I need help finding the Fourier coefficients of:
$f(x) =\begin{cases} \sum_{n=0}^\infty{\frac{e^{inx}}{1+n^2}} & \text{if } x\neq 2k\pi \\0& \text{if } x= 2k\pi \end{cases}$
And my main problem is that I know how to find the coefficients for each case separately, but how do I reach a final answer for the whole function?
On
According to Mathematica $$\sum_{n=0}^\infty{1\over 1+n^2}={1+\pi\,{\rm coth}(\pi)\over2}\doteq 2.07667\ne0\ .$$ Therefore your function $f$ differs from the function $$g(x):=\sum_{n=0}^\infty {e^{inx}\over 1+n^2}$$ only at the points $x=2k\pi$, $\ k\in{\mathbb Z}$. It follows that $f$ has the same Fourier coefficients as $g$, namely $$c_n=\cases{{1\over 1+n^2}\quad&$(n\geq0)$ \cr 0&$(n<0)$\cr}\quad .$$
The fourier coefficients of a function depend only on its class in $L^2([0,2\pi])$ so you can think of $f$ to be the series $\sum_{n\geq 0} \dfrac{e^{inx}}{1+n^2}$ since they differ only on the set (of null Lebesgue measure) $2\pi\mathbb Z$.

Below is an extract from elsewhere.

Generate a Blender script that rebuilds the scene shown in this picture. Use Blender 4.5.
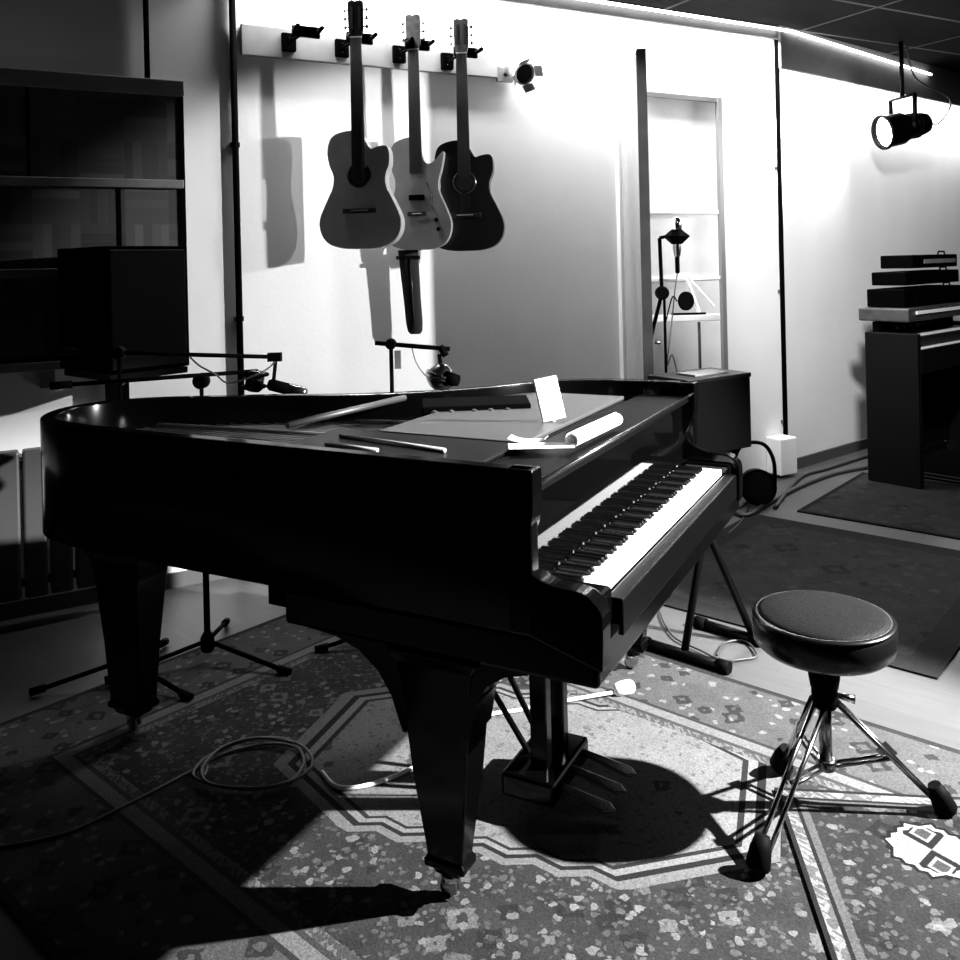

If you don't really know much about Lebesgue theory, you want to compute the fourier coefficients in terms of the integrals : $c_n(f)=\frac{1}{2\pi}\int_{0}^{2\pi} f(t)e^{-inx}dx$. However you should know that the integral of a function doen't change if you modify its values in a finite number of points.
So the two integrals, with $f$ or with the series, are exactly the same : $c_n(f)=c_n(x\mapsto \sum_{n\geq 0} \frac{e^{inx}}{1+n^2})$.